Extract the complete listing and repeat it word for word.

→ **Data provided**:
►

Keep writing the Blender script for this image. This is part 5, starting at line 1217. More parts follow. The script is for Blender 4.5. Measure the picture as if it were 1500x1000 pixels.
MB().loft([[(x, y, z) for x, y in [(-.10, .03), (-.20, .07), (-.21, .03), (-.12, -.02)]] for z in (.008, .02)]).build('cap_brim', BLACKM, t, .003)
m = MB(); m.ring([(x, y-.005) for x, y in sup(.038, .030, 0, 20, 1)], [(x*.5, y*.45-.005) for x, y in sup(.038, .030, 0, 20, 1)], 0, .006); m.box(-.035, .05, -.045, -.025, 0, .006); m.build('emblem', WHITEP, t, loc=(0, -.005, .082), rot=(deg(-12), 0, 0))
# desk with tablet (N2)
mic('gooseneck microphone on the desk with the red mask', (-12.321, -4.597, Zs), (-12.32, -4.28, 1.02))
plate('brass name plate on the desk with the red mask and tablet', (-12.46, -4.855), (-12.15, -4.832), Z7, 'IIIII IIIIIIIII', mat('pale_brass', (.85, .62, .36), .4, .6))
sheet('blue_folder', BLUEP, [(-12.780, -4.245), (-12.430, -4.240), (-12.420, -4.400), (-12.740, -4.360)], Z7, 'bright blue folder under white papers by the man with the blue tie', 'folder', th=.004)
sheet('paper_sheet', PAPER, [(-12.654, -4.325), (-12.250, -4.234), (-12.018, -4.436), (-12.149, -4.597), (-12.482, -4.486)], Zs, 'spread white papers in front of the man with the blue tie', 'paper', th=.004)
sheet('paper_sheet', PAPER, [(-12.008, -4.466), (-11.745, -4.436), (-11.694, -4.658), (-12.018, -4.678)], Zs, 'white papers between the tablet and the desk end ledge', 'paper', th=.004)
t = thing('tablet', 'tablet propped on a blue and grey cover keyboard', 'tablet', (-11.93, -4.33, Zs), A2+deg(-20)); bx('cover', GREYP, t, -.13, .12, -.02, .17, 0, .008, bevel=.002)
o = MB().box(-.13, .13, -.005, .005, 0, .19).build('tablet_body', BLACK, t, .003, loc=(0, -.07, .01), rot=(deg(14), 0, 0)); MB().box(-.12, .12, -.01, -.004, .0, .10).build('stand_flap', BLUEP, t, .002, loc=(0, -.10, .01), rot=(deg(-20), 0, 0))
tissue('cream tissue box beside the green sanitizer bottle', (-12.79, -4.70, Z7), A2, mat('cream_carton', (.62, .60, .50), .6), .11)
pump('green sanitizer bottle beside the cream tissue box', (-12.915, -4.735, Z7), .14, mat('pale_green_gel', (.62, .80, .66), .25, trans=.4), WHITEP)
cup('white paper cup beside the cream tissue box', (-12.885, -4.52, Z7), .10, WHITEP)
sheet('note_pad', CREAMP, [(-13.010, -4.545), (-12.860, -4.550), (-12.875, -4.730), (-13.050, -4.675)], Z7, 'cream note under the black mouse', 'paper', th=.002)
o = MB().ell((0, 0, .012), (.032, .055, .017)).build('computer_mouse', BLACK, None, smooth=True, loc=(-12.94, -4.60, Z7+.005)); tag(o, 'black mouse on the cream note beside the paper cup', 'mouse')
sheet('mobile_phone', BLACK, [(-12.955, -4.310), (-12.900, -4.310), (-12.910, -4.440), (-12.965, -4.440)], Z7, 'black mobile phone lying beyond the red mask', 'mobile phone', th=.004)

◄

→ **Worked solution**:
Keep writing the Blender script for this image. This is part 5, starting at line 1217. More parts follow. The script is for Blender 4.5. Measure the picture as if it were 1500x1000 pixels.
MB().loft([[(x, y, z) for x, y in [(-.10, .03), (-.20, .07), (-.21, .03), (-.12, -.02)]] for z in (.008, .02)]).build('cap_brim', BLACKM, t, .003)
m = MB(); m.ring([(x, y-.005) for x, y in sup(.038, .030, 0, 20, 1)], [(x*.5, y*.45-.005) for x, y in sup(.038, .030, 0, 20, 1)], 0, .006); m.box(-.035, .05, -.045, -.025, 0, .006); m.build('emblem', WHITEP, t, loc=(0, -.005, .082), rot=(deg(-12), 0, 0))
# desk with tablet (N2)
mic('gooseneck microphone on the desk with the red mask', (-12.321, -4.597, Zs), (-12.32, -4.28, 1.02))
plate('brass name plate on the desk with the red mask and tablet', (-12.46, -4.855), (-12.15, -4.832), Z7, 'IIIII IIIIIIIII', mat('pale_brass', (.85, .62, .36), .4, .6))
sheet('blue_folder', BLUEP, [(-12.780, -4.245), (-12.430, -4.240), (-12.420, -4.400), (-12.740, -4.360)], Z7, 'bright blue folder under white papers by the man with the blue tie', 'folder', th=.004)
sheet('paper_sheet', PAPER, [(-12.654, -4.325), (-12.250, -4.234), (-12.018, -4.436), (-12.149, -4.597), (-12.482, -4.486)], Zs, 'spread white papers in front of the man with the blue tie', 'paper', th=.004)
sheet('paper_sheet', PAPER, [(-12.008, -4.466), (-11.745, -4.436), (-11.694, -4.658), (-12.018, -4.678)], Zs, 'white papers between the tablet and the desk end ledge', 'paper', th=.004)
t = thing('tablet', 'tablet propped on a blue and grey cover keyboard', 'tablet', (-11.93, -4.33, Zs), A2+deg(-20)); bx('cover', GREYP, t, -.13, .12, -.02, .17, 0, .008, bevel=.002)
o = MB().box(-.13, .13, -.005, .005, 0, .19).build('tablet_body', BLACK, t, .003, loc=(0, -.07, .01), rot=(deg(14), 0, 0)); MB().box(-.12, .12, -.01, -.004, .0, .10).build('stand_flap', BLUEP, t, .002, loc=(0, -.10, .01), rot=(deg(-20), 0, 0))
tissue('cream tissue box beside the green sanitizer bottle', (-12.79, -4.70, Z7), A2, mat('cream_carton', (.62, .60, .50), .6), .11)
pump('green sanitizer bottle beside the cream tissue box', (-12.915, -4.735, Z7), .14, mat('pale_green_gel', (.62, .80, .66), .25, trans=.4), WHITEP)
cup('white paper cup beside the cream tissue box', (-12.885, -4.52, Z7), .10, WHITEP)
sheet('note_pad', CREAMP, [(-13.010, -4.545), (-12.860, -4.550), (-12.875, -4.730), (-13.050, -4.675)], Z7, 'cream note under the black mouse', 'paper', th=.002)
o = MB().ell((0, 0, .012), (.032, .055, .017)).build('computer_mouse', BLACK, None, smooth=True, loc=(-12.94, -4.60, Z7+.005)); tag(o, 'black mouse on the cream note beside the paper cup', 'mouse')
sheet('mobile_phone', BLACK, [(-12.955, -4.310), (-12.900, -4.310), (-12.910, -4.440), (-12.965, -4.440)], Z7, 'black mobile phone lying beyond the red mask', 'mobile phone', th=.004)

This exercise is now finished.